# Task statement
Go through the data below and gather each line containing "pixels".

━━━━━━━━

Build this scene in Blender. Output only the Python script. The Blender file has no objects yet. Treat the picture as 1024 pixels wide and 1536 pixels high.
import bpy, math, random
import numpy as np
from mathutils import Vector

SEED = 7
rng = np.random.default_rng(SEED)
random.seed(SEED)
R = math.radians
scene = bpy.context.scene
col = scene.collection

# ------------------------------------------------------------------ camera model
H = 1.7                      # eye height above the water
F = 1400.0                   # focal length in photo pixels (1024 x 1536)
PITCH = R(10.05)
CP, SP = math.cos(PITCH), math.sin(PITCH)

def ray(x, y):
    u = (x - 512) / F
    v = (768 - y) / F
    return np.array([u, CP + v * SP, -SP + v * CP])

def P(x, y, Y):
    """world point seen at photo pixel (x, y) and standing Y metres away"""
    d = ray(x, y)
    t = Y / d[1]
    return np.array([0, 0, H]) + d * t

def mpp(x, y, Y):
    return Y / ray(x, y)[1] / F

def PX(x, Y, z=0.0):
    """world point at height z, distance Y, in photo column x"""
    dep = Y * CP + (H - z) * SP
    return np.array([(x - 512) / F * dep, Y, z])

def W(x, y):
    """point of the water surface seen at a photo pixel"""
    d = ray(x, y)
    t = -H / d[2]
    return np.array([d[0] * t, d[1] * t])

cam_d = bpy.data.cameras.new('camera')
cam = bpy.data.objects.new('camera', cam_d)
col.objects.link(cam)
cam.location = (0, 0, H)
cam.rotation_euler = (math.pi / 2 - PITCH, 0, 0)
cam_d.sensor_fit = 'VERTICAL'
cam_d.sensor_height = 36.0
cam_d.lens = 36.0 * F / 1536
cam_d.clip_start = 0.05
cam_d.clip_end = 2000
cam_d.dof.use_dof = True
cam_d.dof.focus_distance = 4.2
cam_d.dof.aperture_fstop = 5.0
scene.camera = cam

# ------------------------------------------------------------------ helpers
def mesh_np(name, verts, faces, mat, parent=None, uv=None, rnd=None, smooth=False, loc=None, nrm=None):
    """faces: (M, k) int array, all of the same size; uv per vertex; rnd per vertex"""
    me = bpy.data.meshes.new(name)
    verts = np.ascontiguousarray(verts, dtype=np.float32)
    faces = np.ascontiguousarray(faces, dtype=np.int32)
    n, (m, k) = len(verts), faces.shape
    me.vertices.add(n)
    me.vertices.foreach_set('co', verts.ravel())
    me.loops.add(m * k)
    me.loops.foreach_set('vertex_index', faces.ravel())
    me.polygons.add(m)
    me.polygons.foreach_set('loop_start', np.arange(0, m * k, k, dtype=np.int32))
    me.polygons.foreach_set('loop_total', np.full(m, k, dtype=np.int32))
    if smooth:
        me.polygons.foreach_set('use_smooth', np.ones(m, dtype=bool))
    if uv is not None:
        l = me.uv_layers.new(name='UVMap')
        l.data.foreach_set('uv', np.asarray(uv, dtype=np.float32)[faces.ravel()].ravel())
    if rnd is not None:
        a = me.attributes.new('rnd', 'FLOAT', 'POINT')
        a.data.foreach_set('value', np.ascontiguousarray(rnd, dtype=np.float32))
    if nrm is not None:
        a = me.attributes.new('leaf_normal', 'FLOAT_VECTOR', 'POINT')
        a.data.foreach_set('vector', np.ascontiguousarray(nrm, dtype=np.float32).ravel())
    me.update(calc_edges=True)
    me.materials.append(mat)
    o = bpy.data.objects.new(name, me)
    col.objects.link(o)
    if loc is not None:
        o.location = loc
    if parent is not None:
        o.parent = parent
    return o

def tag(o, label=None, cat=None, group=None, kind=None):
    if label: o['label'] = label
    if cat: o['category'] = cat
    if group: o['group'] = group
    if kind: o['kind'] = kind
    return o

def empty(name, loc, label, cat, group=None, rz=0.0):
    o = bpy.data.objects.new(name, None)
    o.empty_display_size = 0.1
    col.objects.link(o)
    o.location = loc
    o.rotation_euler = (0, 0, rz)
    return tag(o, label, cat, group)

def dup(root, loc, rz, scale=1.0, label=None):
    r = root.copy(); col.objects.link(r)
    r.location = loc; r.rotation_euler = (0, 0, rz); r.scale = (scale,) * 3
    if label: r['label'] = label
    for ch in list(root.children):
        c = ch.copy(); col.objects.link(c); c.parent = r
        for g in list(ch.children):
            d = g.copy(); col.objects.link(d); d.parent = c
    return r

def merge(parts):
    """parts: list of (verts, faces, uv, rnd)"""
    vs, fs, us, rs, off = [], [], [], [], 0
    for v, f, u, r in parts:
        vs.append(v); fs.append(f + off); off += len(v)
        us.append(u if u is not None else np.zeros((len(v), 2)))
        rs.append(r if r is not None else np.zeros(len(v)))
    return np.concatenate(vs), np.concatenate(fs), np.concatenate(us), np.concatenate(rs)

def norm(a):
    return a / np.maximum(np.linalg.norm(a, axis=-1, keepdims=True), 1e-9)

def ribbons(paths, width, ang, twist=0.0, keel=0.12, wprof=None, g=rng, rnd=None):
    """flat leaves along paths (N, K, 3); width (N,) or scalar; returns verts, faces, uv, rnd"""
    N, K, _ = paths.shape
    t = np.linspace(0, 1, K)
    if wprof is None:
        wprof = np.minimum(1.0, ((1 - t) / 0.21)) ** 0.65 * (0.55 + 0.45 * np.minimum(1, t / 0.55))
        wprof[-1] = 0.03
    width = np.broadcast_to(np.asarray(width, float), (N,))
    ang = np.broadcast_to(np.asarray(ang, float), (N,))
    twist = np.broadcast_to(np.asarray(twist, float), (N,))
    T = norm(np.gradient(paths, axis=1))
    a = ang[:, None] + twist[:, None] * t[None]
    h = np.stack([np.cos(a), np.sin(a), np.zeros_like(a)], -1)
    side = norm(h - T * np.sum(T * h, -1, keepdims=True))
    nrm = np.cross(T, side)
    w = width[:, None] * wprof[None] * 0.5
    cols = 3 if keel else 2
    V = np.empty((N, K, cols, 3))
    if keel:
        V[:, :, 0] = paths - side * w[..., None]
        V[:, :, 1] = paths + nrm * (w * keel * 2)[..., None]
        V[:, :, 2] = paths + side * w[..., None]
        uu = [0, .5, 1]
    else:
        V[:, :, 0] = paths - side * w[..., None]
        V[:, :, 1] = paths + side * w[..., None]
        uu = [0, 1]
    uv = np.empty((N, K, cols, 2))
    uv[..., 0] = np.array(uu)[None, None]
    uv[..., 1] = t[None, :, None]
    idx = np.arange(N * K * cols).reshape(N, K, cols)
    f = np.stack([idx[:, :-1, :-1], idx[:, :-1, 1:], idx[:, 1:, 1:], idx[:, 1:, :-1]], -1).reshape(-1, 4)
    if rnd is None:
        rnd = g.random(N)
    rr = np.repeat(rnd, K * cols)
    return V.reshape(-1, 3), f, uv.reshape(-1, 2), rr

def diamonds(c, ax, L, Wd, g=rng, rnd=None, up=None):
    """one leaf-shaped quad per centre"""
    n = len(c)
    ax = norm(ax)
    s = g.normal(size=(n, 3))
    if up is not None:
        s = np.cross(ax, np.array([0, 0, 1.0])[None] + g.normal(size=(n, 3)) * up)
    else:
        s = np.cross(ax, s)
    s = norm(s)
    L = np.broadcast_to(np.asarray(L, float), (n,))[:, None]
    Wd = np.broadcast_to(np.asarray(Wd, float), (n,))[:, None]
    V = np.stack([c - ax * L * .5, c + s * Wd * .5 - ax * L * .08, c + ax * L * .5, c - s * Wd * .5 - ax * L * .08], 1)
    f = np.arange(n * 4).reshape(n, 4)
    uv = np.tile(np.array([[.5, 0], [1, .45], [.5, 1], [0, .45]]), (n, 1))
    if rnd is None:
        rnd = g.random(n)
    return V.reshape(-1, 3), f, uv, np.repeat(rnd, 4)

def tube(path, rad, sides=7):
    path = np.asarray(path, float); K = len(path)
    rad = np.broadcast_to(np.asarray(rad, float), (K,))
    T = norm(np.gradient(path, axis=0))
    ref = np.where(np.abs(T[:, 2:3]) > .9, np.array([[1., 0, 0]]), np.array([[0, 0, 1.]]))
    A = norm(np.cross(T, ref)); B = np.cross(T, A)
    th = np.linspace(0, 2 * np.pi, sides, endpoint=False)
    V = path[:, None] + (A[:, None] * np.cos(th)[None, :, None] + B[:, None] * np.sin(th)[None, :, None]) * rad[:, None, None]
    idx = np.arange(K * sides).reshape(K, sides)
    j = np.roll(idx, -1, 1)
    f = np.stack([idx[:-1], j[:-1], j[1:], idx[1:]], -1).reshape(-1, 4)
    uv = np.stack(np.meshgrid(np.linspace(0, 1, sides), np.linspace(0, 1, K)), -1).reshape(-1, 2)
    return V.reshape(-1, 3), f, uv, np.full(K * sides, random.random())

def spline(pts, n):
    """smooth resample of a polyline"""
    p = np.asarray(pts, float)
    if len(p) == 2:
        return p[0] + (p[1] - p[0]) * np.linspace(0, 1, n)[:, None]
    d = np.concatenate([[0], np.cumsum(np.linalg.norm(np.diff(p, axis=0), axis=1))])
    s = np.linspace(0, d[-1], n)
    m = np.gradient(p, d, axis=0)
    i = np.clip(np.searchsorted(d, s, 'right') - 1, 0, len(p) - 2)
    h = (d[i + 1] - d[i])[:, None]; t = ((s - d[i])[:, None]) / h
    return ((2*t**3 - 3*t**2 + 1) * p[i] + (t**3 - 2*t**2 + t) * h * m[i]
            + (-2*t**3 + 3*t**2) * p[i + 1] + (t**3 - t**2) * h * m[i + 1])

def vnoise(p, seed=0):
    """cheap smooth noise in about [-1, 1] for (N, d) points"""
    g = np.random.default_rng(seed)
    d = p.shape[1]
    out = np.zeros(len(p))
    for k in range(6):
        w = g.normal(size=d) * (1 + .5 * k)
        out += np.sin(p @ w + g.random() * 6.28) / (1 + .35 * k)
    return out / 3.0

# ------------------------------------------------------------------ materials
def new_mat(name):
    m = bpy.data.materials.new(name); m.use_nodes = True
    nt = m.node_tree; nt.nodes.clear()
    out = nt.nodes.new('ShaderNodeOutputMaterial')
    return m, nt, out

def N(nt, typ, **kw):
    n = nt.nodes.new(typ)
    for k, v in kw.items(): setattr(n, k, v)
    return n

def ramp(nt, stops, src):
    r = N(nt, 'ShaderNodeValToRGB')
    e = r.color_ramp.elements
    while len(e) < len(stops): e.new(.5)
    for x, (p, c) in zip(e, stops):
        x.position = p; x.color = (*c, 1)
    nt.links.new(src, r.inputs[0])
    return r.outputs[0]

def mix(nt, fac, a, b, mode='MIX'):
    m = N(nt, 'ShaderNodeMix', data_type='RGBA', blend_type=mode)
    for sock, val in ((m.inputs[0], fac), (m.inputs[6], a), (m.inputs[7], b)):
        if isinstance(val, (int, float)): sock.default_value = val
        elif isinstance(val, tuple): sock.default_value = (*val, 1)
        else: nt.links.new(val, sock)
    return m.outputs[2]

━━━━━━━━

# Response
Build this scene in Blender. Output only the Python script. The Blender file has no objects yet. Treat the picture as 1024 pixels wide and 1536 pixels high.
F = 1400.0                   # focal length in photo pixels (1024 x 1536)